## TASK BRIEF
Give the data again, word for word.

## GIVEN DATA
**********

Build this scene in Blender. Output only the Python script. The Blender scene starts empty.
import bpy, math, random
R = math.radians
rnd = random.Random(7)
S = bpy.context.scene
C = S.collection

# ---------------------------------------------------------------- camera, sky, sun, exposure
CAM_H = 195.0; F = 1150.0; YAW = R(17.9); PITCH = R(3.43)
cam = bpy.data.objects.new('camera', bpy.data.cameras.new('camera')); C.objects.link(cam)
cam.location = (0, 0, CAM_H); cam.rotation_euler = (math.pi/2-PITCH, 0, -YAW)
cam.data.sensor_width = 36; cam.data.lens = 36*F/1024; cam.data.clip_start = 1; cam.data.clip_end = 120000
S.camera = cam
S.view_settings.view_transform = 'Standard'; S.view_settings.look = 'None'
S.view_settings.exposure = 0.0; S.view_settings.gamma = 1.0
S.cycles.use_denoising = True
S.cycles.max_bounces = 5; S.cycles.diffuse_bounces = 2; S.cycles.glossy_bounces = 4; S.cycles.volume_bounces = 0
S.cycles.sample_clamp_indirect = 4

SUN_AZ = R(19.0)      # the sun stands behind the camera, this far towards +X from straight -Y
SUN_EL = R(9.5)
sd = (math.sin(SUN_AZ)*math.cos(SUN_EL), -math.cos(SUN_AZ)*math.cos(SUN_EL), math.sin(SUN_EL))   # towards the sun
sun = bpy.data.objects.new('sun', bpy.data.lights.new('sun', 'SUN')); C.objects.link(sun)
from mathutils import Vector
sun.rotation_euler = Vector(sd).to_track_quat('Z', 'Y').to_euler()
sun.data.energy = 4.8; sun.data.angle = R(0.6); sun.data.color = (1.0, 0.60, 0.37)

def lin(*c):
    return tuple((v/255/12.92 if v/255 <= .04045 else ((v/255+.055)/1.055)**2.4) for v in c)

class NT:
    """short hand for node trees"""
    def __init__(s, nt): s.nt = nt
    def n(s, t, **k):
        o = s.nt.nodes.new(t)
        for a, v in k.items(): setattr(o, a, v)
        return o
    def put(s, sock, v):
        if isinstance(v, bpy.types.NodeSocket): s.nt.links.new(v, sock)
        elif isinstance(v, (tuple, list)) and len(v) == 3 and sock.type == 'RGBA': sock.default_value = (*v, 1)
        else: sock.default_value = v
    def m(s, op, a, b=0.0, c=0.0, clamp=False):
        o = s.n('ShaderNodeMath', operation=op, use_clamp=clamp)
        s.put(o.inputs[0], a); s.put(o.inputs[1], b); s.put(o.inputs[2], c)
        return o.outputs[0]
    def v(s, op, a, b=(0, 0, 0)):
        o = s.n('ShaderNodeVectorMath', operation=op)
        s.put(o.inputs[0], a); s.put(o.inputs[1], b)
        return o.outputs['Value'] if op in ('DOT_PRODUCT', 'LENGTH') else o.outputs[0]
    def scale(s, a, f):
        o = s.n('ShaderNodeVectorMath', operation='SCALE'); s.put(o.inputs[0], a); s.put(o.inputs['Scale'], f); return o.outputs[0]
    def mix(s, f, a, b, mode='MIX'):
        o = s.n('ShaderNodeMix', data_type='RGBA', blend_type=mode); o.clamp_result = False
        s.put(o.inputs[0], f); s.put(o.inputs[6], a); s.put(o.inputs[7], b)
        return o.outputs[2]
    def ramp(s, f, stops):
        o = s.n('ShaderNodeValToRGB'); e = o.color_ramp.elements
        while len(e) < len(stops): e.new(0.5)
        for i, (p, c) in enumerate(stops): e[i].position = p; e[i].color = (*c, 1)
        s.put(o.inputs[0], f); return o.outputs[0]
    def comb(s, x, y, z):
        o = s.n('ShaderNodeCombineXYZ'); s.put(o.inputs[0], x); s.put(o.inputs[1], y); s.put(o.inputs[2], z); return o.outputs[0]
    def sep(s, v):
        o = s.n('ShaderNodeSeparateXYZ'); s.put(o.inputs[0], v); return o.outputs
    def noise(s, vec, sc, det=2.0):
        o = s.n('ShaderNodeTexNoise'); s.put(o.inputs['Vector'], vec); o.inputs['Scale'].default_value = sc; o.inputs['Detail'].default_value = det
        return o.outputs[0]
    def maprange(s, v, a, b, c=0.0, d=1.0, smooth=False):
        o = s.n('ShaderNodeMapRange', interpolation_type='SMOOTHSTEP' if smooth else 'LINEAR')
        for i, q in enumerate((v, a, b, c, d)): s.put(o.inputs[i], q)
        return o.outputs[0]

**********

## FINAL RESULT
Build this scene in Blender. Output only the Python script. The Blender scene starts empty.
import bpy, math, random
R = math.radians
rnd = random.Random(7)
S = bpy.context.scene
C = S.collection

# ---------------------------------------------------------------- camera, sky, sun, exposure
CAM_H = 195.0; F = 1150.0; YAW = R(17.9); PITCH = R(3.43)
cam = bpy.data.objects.new('camera', bpy.data.cameras.new('camera')); C.objects.link(cam)
cam.location = (0, 0, CAM_H); cam.rotation_euler = (math.pi/2-PITCH, 0, -YAW)
cam.data.sensor_width = 36; cam.data.lens = 36*F/1024; cam.data.clip_start = 1; cam.data.clip_end = 120000
S.camera = cam
S.view_settings.view_transform = 'Standard'; S.view_settings.look = 'None'
S.view_settings.exposure = 0.0; S.view_settings.gamma = 1.0
S.cycles.use_denoising = True
S.cycles.max_bounces = 5; S.cycles.diffuse_bounces = 2; S.cycles.glossy_bounces = 4; S.cycles.volume_bounces = 0
S.cycles.sample_clamp_indirect = 4

SUN_AZ = R(19.0)      # the sun stands behind the camera, this far towards +X from straight -Y
SUN_EL = R(9.5)
sd = (math.sin(SUN_AZ)*math.cos(SUN_EL), -math.cos(SUN_AZ)*math.cos(SUN_EL), math.sin(SUN_EL))   # towards the sun
sun = bpy.data.objects.new('sun', bpy.data.lights.new('sun', 'SUN')); C.objects.link(sun)
from mathutils import Vector
sun.rotation_euler = Vector(sd).to_track_quat('Z', 'Y').to_euler()
sun.data.energy = 4.8; sun.data.angle = R(0.6); sun.data.color = (1.0, 0.60, 0.37)

def lin(*c):
    return tuple((v/255/12.92 if v/255 <= .04045 else ((v/255+.055)/1.055)**2.4) for v in c)

class NT:
    """short hand for node trees"""
    def __init__(s, nt): s.nt = nt
    def n(s, t, **k):
        o = s.nt.nodes.new(t)
        for a, v in k.items(): setattr(o, a, v)
        return o
    def put(s, sock, v):
        if isinstance(v, bpy.types.NodeSocket): s.nt.links.new(v, sock)
        elif isinstance(v, (tuple, list)) and len(v) == 3 and sock.type == 'RGBA': sock.default_value = (*v, 1)
        else: sock.default_value = v
    def m(s, op, a, b=0.0, c=0.0, clamp=False):
        o = s.n('ShaderNodeMath', operation=op, use_clamp=clamp)
        s.put(o.inputs[0], a); s.put(o.inputs[1], b); s.put(o.inputs[2], c)
        return o.outputs[0]
    def v(s, op, a, b=(0, 0, 0)):
        o = s.n('ShaderNodeVectorMath', operation=op)
        s.put(o.inputs[0], a); s.put(o.inputs[1], b)
        return o.outputs['Value'] if op in ('DOT_PRODUCT', 'LENGTH') else o.outputs[0]
    def scale(s, a, f):
        o = s.n('ShaderNodeVectorMath', operation='SCALE'); s.put(o.inputs[0], a); s.put(o.inputs['Scale'], f); return o.outputs[0]
    def mix(s, f, a, b, mode='MIX'):
        o = s.n('ShaderNodeMix', data_type='RGBA', blend_type=mode); o.clamp_result = False
        s.put(o.inputs[0], f); s.put(o.inputs[6], a); s.put(o.inputs[7], b)
        return o.outputs[2]
    def ramp(s, f, stops):
        o = s.n('ShaderNodeValToRGB'); e = o.color_ramp.elements
        while len(e) < len(stops): e.new(0.5)
        for i, (p, c) in enumerate(stops): e[i].position = p; e[i].color = (*c, 1)
        s.put(o.inputs[0], f); return o.outputs[0]
    def comb(s, x, y, z):
        o = s.n('ShaderNodeCombineXYZ'); s.put(o.inputs[0], x); s.put(o.inputs[1], y); s.put(o.inputs[2], z); return o.outputs[0]
    def sep(s, v):
        o = s.n('ShaderNodeSeparateXYZ'); s.put(o.inputs[0], v); return o.outputs
    def noise(s, vec, sc, det=2.0):
        o = s.n('ShaderNodeTexNoise'); s.put(o.inputs['Vector'], vec); o.inputs['Scale'].default_value = sc; o.inputs['Detail'].default_value = det
        return o.outputs[0]
    def maprange(s, v, a, b, c=0.0, d=1.0, smooth=False):
        o = s.n('ShaderNodeMapRange', interpolation_type='SMOOTHSTEP' if smooth else 'LINEAR')
        for i, q in enumerate((v, a, b, c, d)): s.put(o.inputs[i], q)
        return o.outputs[0]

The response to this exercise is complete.